Matteo Calisi, president of the Catholic Fraternity of Charismatic Covenant Communities and Fellowships, talks of his experience in reference to a quote of Jesus in Acts 1:8.

“‘You shall receive the power when the Holy Spirit, has come upon you; and you shall be my witnesses,'” Calisi said. “The baptism in the Spirit which we have experienced with Charismatic Renewal represents this invitation to be missionaries.”

Recognized by the Holy See, the Catholic Fraternity embraces more than 50 communities of Catholic Charismatic Renewal worldwide, such as the Community of the Beatitudes and the Emmanuel Community of Paris.

“The Church needs to rediscover this renewed evangelization full of ‘power from on high’ as fruit of a ‘personal Pentecost,'” Calisi stressed.

“It is estimated that close to 120 million Catholics have experienced a new effusion of the Holy Spirit,” he said. “Therefore, they have the task and privilege of being ‘clothed with capacity’ to be ‘sent to evangelize.’ … Let us pray to the Spirit so that our response will be affirmative.”

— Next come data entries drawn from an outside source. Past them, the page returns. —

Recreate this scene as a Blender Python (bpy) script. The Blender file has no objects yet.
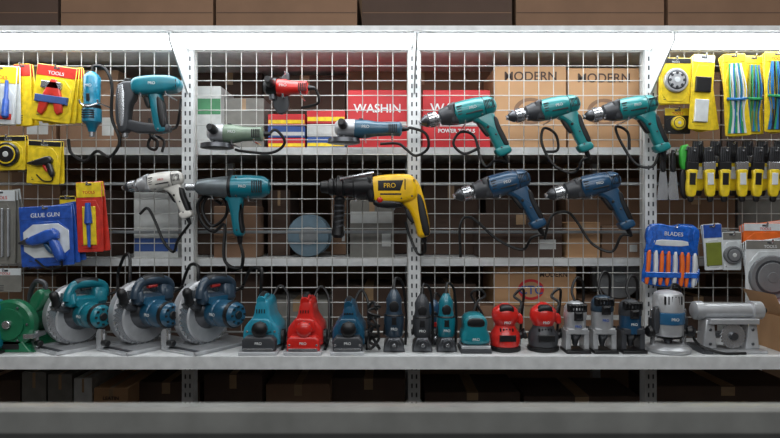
import bpy, bmesh, math, random
from mathutils import Vector, Matrix
random.seed(7)
D=2.4; U=0.004; Z0=1.35
sc=bpy.context.scene
sc.view_settings.view_transform='Standard'
def S(y): return (D+y)/D
def W(px,py,y): return Vector(((px-390)*U*S(y), y, Z0+(219-py)*U*S(y)))
# ---------------------------------------------------------------- materials
def lin(c): 
    c=c/255.0
    return c/12.92 if c<=0.04045 else ((c+0.055)/1.055)**2.4
MC={}
def mat(name,rgb,rough=0.45,metal=0.0,var=0.12,scale=25,emit=0,coat=0.0,bump=0):
    if name in MC: return MC[name]
    m=bpy.data.materials.new(name); m.use_nodes=True
    nt=m.node_tree; b=nt.nodes['Principled BSDF']
    c=[lin(v) for v in rgb]
    tc=nt.nodes.new('ShaderNodeTexCoord'); nz=nt.nodes.new('ShaderNodeTexNoise')
    nz.inputs['Scale'].default_value=scale; nz.inputs['Detail'].default_value=4
    nt.links.new(tc.outputs['Object'],nz.inputs['Vector'])
    r=nt.nodes.new('ShaderNodeValToRGB')
    r.color_ramp.elements[0].position=0.3; r.color_ramp.elements[1].position=0.7
    r.color_ramp.elements[0].color=[v*(1-var) for v in c]+[1]
    r.color_ramp.elements[1].color=[min(1,v*(1+var)) for v in c]+[1]
    nt.links.new(nz.outputs['Fac'],r.inputs['Fac']); nt.links.new(r.outputs['Color'],b.inputs['Base Color'])
    b.inputs['Roughness'].default_value=rough; b.inputs['Metallic'].default_value=metal
    if coat: b.inputs['Coat Weight'].default_value=coat; b.inputs['Coat Roughness'].default_value=.15
    if emit:
        b.inputs['Emission Color'].default_value=(0.93,0.97,1,1); b.inputs['Emission Strength'].default_value=emit
    MC[name]=m; return m
P=dict(coat=.35)
TEAL=mat('teal_plastic',(16,112,128),0.3,**P); TEAL2=mat('green_teal_plastic',(28,130,132),0.3,**P)
CYAN=mat('cyan_plastic',(40,140,165),0.3,**P)
BLUE=mat('navy_plastic',(32,72,104),0.32,**P); SBLUE=mat('saw_blue_plastic',(28,80,108),0.32,**P); DBLUE=mat('dark_slate_plastic',(40,58,74),0.35,**P)
BLUE2=mat('blue_plastic',(30,90,160),0.35,**P)
RED=mat('red_plastic',(205,40,34),0.3,**P); YEL=mat('yellow_plastic',(240,190,20),0.3,**P)
WHT=mat('white_plastic',(215,213,206),0.35,**P); BLK=mat('black_rubber',(20,20,22),0.42)
DGR=mat('dark_grey_plastic',(58,60,64),0.4); GRY=mat('grey_plastic',(120,124,126),0.4)
STL=mat('steel',(190,192,195),0.26,0.8); DST=mat('dark_steel',(92,94,98),0.3,0.75)
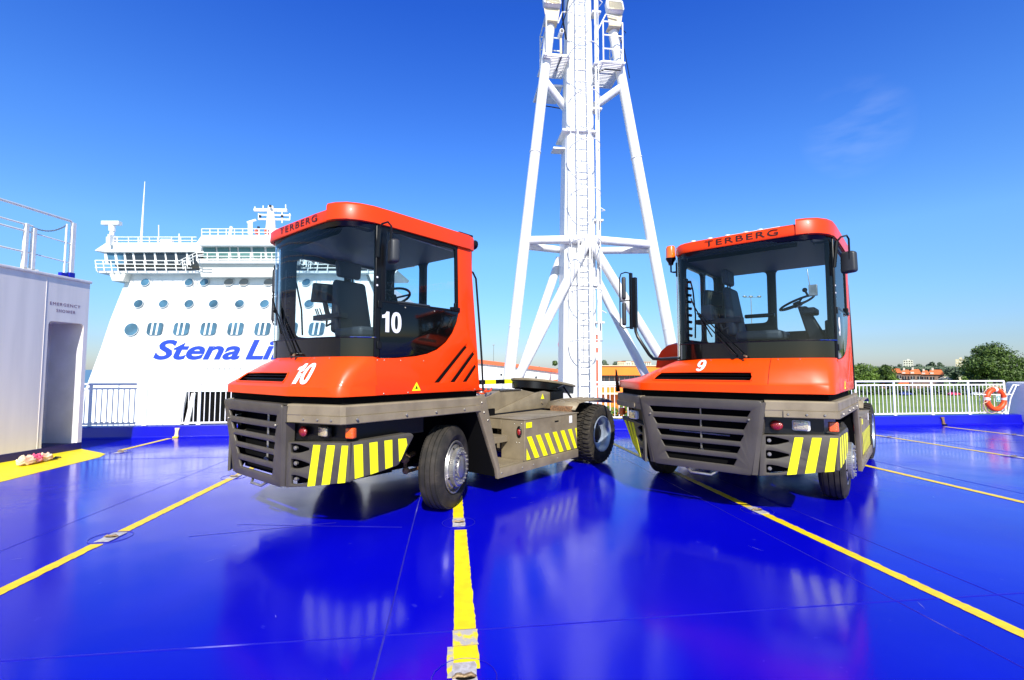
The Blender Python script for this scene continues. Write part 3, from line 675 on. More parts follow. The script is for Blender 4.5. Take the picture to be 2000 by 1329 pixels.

Calisi emphasized that the gifts of the Spirit are “instruments for evangelization.”

“Signs, miracles, wonders and healings are the strongest and most powerful testimon[ies] that the Holy Spirit gives to the Word of the Gospel for the conversion of the incredulous,” he said.

“Through the teaching of the early Church, Charismatic Renewal has learned to appreciate the use of charisms to evangelize,” Calisi continued. “The Church today has the same power of Jesus and of the New Testament Church to preach, heal and cast out demons.”

He added: “The doctrine of the Church and the experience of Charismatic Renewal in its more than 30 years of life reveal to us a beautiful teaching: If Christians do not use the gifts and charisms of the Holy Spirit, the latter [charisms] will die.”